Grizzly Bear – Painted Ruins

With Painted Ruins, Grizzly Bear continue to show that use of every crayon in the box can create a true masterpiece

Album Review by Emily Ingram | 15 Aug 2017
Album title: Painted Ruins
Artist: Grizzly Bear
Label: RCA
Release date: 18 Aug

It’s little wonder that Jonny Greenwood – lead guitarist of Radiohead and supreme overlord of all that is ethereal – dubbed Grizzly Bear his favourite band almost a decade ago: since then, it would be fair to say that the group have done no wrong.
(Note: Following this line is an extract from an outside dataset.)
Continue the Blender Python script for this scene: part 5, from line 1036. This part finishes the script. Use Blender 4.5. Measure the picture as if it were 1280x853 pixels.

With critical acclaim, legions of fans and musical collaborators coming in from all angles, it seems that frontman Ed Droste and co struggle to produce anything that isn’t a grand musical triumph (even when it's just a contribution to the Twilight soundtrack).

That, too, could be said for Painted Ruins, the group’s hotly anticipated follow-up to 2012’s Shields. Opening with a dullened orchestral hum, Wasted Acres soon descends into a thrilling intricacy – one that leaves the imagination swimming in a pool of smooth strings and twanging guitar. Before long, the introduction of Droste’s richly trilling vocal carries the record one step further, lending it a frank quality that could never quite be achieved by the group’s masterful instrumentation alone.

As the album flows from soundscape to soundscape, you can never be sure when a dreamlike hush of electronica will explode into a random tsunami of rich, almost colourful sound. Driven only by the rolling of slack drums, tracks like Aquarian and Cut-Out are almost Beethoven-esque in their wild unpredictability, and unapologetic utilisation of every instrument possible.

It's this quality that renders Grizzly Bear one of the finest art-rock groups to date. Whilst their run-of-the-mill, dream-pop contemporaries experiment with a range of distortion pedals, this band continue to show that use of every crayon in the box (or, rather, every seat in the orchestra) can create a true masterpiece.